### Data excerpts
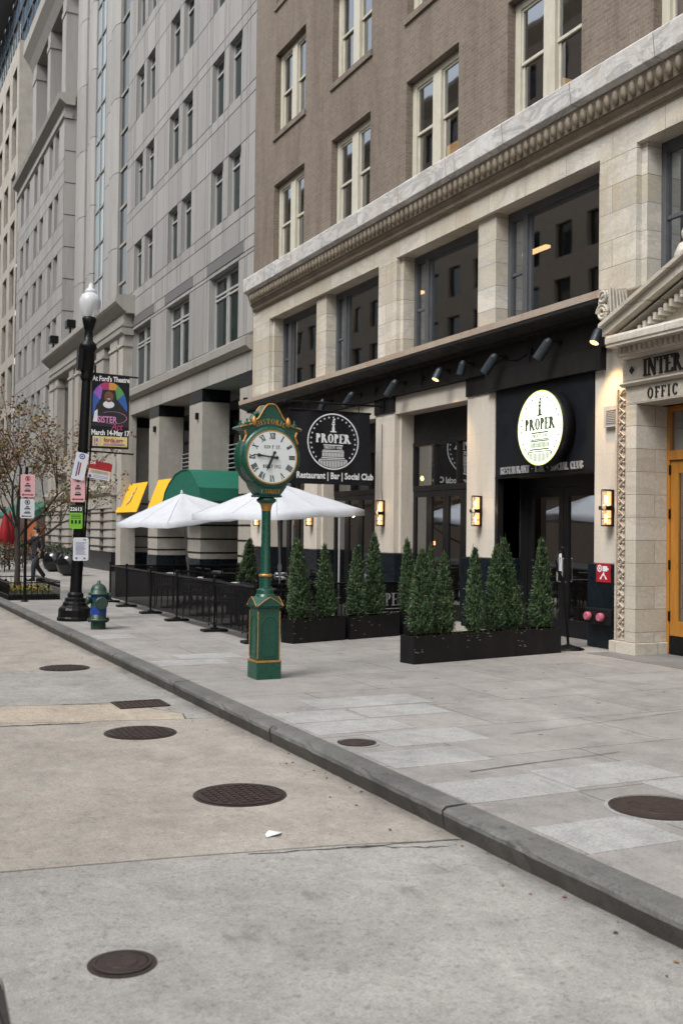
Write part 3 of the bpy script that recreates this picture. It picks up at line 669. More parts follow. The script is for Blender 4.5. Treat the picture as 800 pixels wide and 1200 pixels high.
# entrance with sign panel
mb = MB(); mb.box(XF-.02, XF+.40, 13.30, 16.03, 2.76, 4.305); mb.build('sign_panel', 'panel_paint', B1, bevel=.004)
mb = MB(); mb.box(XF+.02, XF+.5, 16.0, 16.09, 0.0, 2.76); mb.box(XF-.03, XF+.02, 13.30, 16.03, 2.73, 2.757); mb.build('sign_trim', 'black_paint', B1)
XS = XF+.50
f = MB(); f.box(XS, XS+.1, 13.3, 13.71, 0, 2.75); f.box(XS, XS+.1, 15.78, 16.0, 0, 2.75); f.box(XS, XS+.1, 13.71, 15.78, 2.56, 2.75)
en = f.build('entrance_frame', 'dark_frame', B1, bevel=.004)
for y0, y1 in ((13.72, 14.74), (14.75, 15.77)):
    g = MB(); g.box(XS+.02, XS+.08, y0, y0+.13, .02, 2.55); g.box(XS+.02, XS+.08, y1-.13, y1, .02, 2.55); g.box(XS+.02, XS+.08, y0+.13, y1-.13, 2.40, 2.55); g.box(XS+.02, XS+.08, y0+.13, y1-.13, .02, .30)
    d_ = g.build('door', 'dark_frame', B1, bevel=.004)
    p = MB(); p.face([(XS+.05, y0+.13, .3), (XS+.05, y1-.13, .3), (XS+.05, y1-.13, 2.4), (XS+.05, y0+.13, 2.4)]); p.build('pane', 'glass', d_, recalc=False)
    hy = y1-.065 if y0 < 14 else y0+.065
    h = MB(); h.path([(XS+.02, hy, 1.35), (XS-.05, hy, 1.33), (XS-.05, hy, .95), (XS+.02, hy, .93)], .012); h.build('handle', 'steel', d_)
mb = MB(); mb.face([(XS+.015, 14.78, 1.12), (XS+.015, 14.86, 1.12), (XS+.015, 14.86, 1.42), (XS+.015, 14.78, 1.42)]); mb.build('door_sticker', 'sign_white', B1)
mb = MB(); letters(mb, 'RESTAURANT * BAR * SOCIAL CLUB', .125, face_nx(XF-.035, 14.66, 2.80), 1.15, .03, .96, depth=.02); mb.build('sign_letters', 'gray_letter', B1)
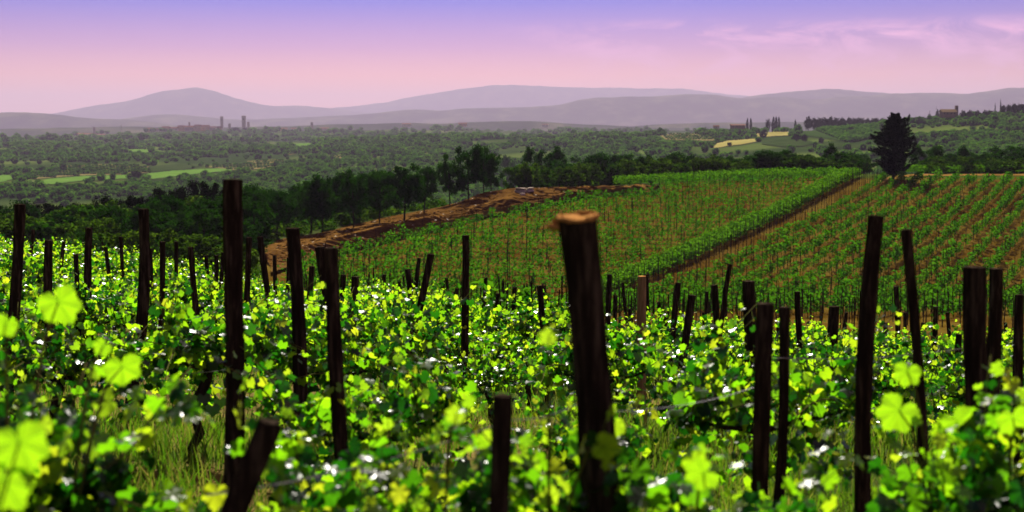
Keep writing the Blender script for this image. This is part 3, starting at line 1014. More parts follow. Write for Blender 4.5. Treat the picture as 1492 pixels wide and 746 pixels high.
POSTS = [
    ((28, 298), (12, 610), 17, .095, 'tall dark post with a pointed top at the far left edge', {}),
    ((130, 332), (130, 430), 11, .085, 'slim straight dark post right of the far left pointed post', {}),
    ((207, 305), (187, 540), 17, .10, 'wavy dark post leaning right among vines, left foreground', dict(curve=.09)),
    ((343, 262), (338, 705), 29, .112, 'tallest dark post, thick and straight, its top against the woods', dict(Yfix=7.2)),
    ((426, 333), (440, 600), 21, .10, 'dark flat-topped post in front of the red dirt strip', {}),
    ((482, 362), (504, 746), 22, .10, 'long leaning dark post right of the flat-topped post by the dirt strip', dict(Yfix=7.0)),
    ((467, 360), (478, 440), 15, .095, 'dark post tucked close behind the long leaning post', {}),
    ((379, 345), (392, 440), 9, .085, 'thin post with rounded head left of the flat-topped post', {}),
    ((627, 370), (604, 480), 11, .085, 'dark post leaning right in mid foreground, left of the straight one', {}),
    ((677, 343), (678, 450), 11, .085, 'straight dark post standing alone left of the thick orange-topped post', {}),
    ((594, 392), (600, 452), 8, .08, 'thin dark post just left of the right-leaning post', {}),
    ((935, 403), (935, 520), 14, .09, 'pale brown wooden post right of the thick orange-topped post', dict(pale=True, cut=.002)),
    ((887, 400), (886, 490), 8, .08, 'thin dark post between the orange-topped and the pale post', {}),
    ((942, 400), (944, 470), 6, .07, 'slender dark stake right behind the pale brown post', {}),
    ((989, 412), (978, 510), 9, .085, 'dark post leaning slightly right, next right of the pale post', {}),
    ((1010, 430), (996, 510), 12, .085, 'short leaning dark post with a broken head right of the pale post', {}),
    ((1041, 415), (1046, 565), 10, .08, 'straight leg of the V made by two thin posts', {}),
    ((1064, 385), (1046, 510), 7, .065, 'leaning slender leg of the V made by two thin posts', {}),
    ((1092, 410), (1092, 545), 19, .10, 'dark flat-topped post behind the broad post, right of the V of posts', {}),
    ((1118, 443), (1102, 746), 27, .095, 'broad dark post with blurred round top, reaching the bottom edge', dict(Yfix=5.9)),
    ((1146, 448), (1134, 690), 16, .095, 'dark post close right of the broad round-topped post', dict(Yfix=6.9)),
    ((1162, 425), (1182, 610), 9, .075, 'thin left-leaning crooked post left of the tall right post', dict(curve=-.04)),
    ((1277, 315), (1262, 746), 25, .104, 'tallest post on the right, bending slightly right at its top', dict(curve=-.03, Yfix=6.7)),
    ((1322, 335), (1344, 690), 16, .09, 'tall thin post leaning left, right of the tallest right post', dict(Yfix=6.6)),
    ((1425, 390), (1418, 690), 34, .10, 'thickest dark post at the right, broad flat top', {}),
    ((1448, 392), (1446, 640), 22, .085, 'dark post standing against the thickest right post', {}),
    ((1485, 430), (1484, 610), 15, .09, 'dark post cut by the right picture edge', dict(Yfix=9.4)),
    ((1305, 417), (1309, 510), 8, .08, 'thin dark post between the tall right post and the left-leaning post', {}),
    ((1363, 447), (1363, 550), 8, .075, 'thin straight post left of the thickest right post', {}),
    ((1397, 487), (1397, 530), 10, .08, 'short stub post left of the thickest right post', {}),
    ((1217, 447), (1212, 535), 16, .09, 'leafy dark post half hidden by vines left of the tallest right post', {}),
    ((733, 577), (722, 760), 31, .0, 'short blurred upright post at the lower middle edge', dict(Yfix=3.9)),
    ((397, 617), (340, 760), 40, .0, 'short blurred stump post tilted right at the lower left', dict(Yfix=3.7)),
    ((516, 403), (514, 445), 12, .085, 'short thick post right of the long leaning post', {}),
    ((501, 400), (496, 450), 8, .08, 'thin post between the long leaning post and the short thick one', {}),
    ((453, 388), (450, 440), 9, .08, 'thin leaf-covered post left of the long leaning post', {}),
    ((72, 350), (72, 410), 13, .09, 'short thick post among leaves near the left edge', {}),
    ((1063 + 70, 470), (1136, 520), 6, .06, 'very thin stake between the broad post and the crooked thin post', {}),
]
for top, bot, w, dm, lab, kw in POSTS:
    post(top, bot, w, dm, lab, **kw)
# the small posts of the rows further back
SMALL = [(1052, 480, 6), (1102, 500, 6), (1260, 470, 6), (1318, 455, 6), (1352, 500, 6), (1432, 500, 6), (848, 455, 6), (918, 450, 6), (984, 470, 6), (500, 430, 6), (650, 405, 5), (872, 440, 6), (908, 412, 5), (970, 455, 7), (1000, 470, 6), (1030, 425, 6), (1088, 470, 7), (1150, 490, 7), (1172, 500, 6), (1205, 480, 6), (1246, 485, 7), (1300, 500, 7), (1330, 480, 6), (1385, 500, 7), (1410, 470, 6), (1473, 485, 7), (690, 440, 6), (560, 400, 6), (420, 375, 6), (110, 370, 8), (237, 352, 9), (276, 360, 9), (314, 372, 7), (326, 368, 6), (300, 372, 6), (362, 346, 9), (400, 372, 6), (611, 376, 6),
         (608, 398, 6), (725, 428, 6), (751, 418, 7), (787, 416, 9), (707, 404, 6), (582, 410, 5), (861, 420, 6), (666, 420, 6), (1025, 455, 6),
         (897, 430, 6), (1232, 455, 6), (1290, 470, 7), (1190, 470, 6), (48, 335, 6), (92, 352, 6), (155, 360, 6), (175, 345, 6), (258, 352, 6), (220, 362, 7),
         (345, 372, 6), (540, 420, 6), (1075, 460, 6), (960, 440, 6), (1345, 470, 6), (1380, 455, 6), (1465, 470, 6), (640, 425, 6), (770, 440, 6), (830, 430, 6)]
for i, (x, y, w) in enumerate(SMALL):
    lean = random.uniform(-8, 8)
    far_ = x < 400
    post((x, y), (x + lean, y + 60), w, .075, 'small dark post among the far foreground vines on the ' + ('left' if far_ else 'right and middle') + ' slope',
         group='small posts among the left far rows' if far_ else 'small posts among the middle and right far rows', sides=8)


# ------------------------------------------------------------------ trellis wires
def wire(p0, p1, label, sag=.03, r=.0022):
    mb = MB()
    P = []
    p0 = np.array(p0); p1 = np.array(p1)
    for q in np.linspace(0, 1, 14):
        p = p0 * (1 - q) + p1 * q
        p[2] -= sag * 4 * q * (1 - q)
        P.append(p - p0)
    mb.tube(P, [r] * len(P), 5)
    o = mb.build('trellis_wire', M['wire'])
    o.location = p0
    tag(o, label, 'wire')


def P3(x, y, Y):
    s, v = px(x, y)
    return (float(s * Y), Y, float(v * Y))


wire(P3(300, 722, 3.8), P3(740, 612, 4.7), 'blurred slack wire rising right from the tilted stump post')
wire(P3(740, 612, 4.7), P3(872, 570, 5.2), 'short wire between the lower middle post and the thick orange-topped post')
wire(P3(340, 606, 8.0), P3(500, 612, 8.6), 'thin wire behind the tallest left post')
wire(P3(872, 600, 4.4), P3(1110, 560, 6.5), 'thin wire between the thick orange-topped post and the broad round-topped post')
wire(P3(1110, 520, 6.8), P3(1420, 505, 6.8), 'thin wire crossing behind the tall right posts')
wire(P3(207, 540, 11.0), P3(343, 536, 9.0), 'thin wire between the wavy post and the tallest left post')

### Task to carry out
Repeat the listing above from its first line through the line that contains "mb = MB(); letters(mb, 'RESTAURANT", both included, and nothing more. Drop the pictures.

### Expected answer
Write part 3 of the bpy script that recreates this picture. It picks up at line 669. More parts follow. The script is for Blender 4.5. Treat the picture as 800 pixels wide and 1200 pixels high.
# entrance with sign panel
mb = MB(); mb.box(XF-.02, XF+.40, 13.30, 16.03, 2.76, 4.305); mb.build('sign_panel', 'panel_paint', B1, bevel=.004)
mb = MB(); mb.box(XF+.02, XF+.5, 16.0, 16.09, 0.0, 2.76); mb.box(XF-.03, XF+.02, 13.30, 16.03, 2.73, 2.757); mb.build('sign_trim', 'black_paint', B1)
XS = XF+.50
f = MB(); f.box(XS, XS+.1, 13.3, 13.71, 0, 2.75); f.box(XS, XS+.1, 15.78, 16.0, 0, 2.75); f.box(XS, XS+.1, 13.71, 15.78, 2.56, 2.75)
en = f.build('entrance_frame', 'dark_frame', B1, bevel=.004)
for y0, y1 in ((13.72, 14.74), (14.75, 15.77)):
    g = MB(); g.box(XS+.02, XS+.08, y0, y0+.13, .02, 2.55); g.box(XS+.02, XS+.08, y1-.13, y1, .02, 2.55); g.box(XS+.02, XS+.08, y0+.13, y1-.13, 2.40, 2.55); g.box(XS+.02, XS+.08, y0+.13, y1-.13, .02, .30)
    d_ = g.build('door', 'dark_frame', B1, bevel=.004)
    p = MB(); p.face([(XS+.05, y0+.13, .3), (XS+.05, y1-.13, .3), (XS+.05, y1-.13, 2.4), (XS+.05, y0+.13, 2.4)]); p.build('pane', 'glass', d_, recalc=False)
    hy = y1-.065 if y0 < 14 else y0+.065
    h = MB(); h.path([(XS+.02, hy, 1.35), (XS-.05, hy, 1.33), (XS-.05, hy, .95), (XS+.02, hy, .93)], .012); h.build('handle', 'steel', d_)
mb = MB(); mb.face([(XS+.015, 14.78, 1.12), (XS+.015, 14.86, 1.12), (XS+.015, 14.86, 1.42), (XS+.015, 14.78, 1.42)]); mb.build('door_sticker', 'sign_white', B1)
mb = MB(); letters(mb, 'RESTAURANT * BAR * SOCIAL CLUB', .125, face_nx(XF-.035, 14.66, 2.80), 1.15, .03, .96, depth=.02); mb.build('sign_letters', 'gray_letter', B1)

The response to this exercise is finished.